> _REQUEST_
Reproduce the full listing below unchanged, apart from the pictures.

> _DATA EXCERPT_
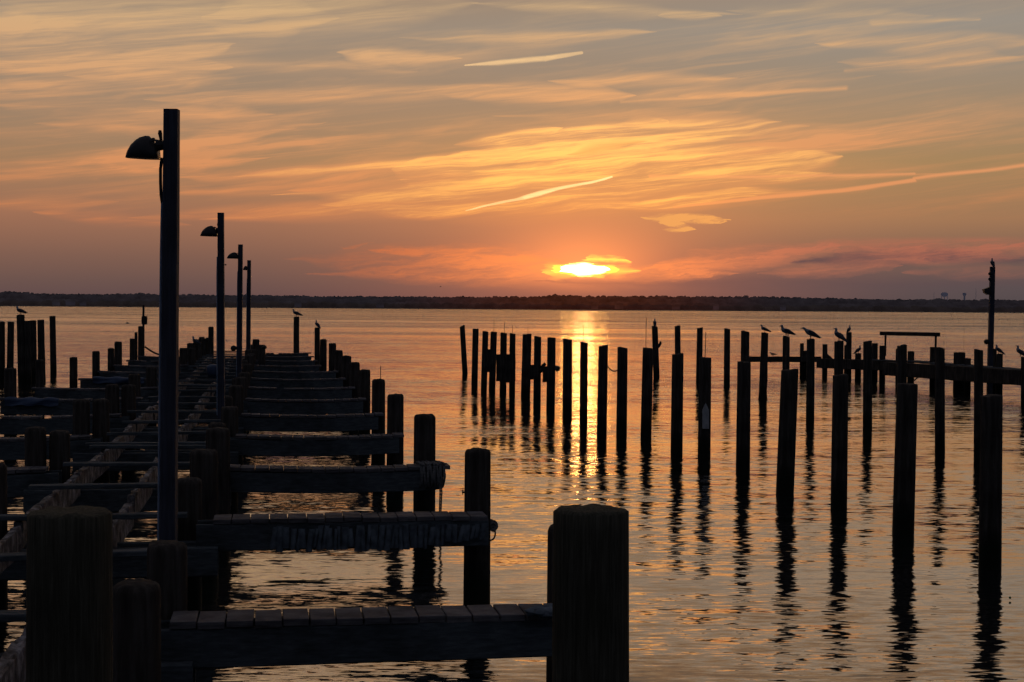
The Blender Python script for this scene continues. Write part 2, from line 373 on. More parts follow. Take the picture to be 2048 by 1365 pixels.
# soft cloud masses of the high deck, ragged by the warps
soft = total([
    streak(Wb, 0, 60, 560, 40, 95, 40, .55), streak(Wb, 480, 30, 880, 10, 50, 26, .5),
    streak(Wb, 0, 130, 250, 118, 16, 16, .7), streak(Wb, 250, 122, 440, 95, 16, 8, .75), streak(Wb, 180, 148, 420, 138, 14, 16, .6),
    streak(Wb, 420, 130, 760, 140, 12, 14, .4), streak(Wb, 700, 112, 880, 118, 12, 8, .8), streak(Wb, 60, 216, 470, 224, 18, 14, .55),
    streak(Wa, 400, 195, 960, 178, 13, 12, .8), streak(Wb, 900, 182, 1220, 190, 14, 20, .8), streak(Wb, 1150, 160, 1420, 156, 12, 12, .55),
    streak(Wa, 1240, 204, 1690, 176, 5, 7, .55), streak(Wb, 880, 78, 1240, 66, 16, 10, .7), streak(Wb, 1330, 30, 1420, 32, 8, 6, .6),
    streak(Wb, 1020, 10, 1400, 24, 14, 10, .5), streak(Wb, 1750, 46, 1960, 34, 7, 7, .6), streak(Wb, 1700, 86, 2040, 84, 12, 14, .6),
    streak(Wb, 1730, 128, 2000, 118, 20, 14, .6), streak(Wa, 1690, 142, 2060, 114, 5, 6, .7),
    streak(Wb, 0, 330, 300, 345, 14, 10, .5), streak(Wb, 350, 290, 560, 262, 9, 6, .6), streak(Wb, 380, 382, 720, 362, 9, 12, .5), streak(Wb, 120, 250, 420, 262, 12, 10, .4), streak(Wb, 1050, 232, 1400, 226, 9, 8, .4),
    streak(Wb, 1560, 290, 1900, 272, 12, 10, .5), streak(Wb, 1420, 190, 1700, 160, 12, 10, .4), streak(Wb, 1500, 20, 1800, 30, 14, 10, .35), streak(Wb, 0, 350, 320, 300, 18, 14, .55), streak(Wb, 340, 300, 600, 250, 12, 7, .6), streak(Wa, 340, 334, 510, 320, 9, 4, .8),
    streak(Wb, 0, 410, 200, 402, 16, 8, .45), streak(Wb, 100, 430, 330, 444, 12, 10, .45), streak(Wa, 340, 432, 760, 408, 10, 14, .55),
    streak(Wb, 420, 350, 760, 336, 12, 14, .55), streak(Wb, 620, 372, 900, 352, 16, 20, .7),
    streak(Wb, 1480, 350, 1900, 340, 30, 10, .3), streak(Wb, 1500, 250, 2048, 235, 30, 30, .3), streak(Wb, 1250, 470 - 190, 2048, 262, 16, 16, .3),
])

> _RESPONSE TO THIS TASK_
The Blender Python script for this scene continues. Write part 2, from line 373 on. More parts follow. Take the picture to be 2048 by 1365 pixels.
# soft cloud masses of the high deck, ragged by the warps
soft = total([
    streak(Wb, 0, 60, 560, 40, 95, 40, .55), streak(Wb, 480, 30, 880, 10, 50, 26, .5),
    streak(Wb, 0, 130, 250, 118, 16, 16, .7), streak(Wb, 250, 122, 440, 95, 16, 8, .75), streak(Wb, 180, 148, 420, 138, 14, 16, .6),
    streak(Wb, 420, 130, 760, 140, 12, 14, .4), streak(Wb, 700, 112, 880, 118, 12, 8, .8), streak(Wb, 60, 216, 470, 224, 18, 14, .55),
    streak(Wa, 400, 195, 960, 178, 13, 12, .8), streak(Wb, 900, 182, 1220, 190, 14, 20, .8), streak(Wb, 1150, 160, 1420, 156, 12, 12, .55),
    streak(Wa, 1240, 204, 1690, 176, 5, 7, .55), streak(Wb, 880, 78, 1240, 66, 16, 10, .7), streak(Wb, 1330, 30, 1420, 32, 8, 6, .6),
    streak(Wb, 1020, 10, 1400, 24, 14, 10, .5), streak(Wb, 1750, 46, 1960, 34, 7, 7, .6), streak(Wb, 1700, 86, 2040, 84, 12, 14, .6),
    streak(Wb, 1730, 128, 2000, 118, 20, 14, .6), streak(Wa, 1690, 142, 2060, 114, 5, 6, .7),
    streak(Wb, 0, 330, 300, 345, 14, 10, .5), streak(Wb, 350, 290, 560, 262, 9, 6, .6), streak(Wb, 380, 382, 720, 362, 9, 12, .5), streak(Wb, 120, 250, 420, 262, 12, 10, .4), streak(Wb, 1050, 232, 1400, 226, 9, 8, .4),
    streak(Wb, 1560, 290, 1900, 272, 12, 10, .5), streak(Wb, 1420, 190, 1700, 160, 12, 10, .4), streak(Wb, 1500, 20, 1800, 30, 14, 10, .35), streak(Wb, 0, 350, 320, 300, 18, 14, .55), streak(Wb, 340, 300, 600, 250, 12, 7, .6), streak(Wa, 340, 334, 510, 320, 9, 4, .8),
    streak(Wb, 0, 410, 200, 402, 16, 8, .45), streak(Wb, 100, 430, 330, 444, 12, 10, .45), streak(Wa, 340, 432, 760, 408, 10, 14, .55),
    streak(Wb, 420, 350, 760, 336, 12, 14, .55), streak(Wb, 620, 372, 900, 352, 16, 20, .7),
    streak(Wb, 1480, 350, 1900, 340, 30, 10, .3), streak(Wb, 1500, 250, 2048, 235, 30, 30, .3), streak(Wb, 1250, 470 - 190, 2048, 262, 16, 16, .3),
])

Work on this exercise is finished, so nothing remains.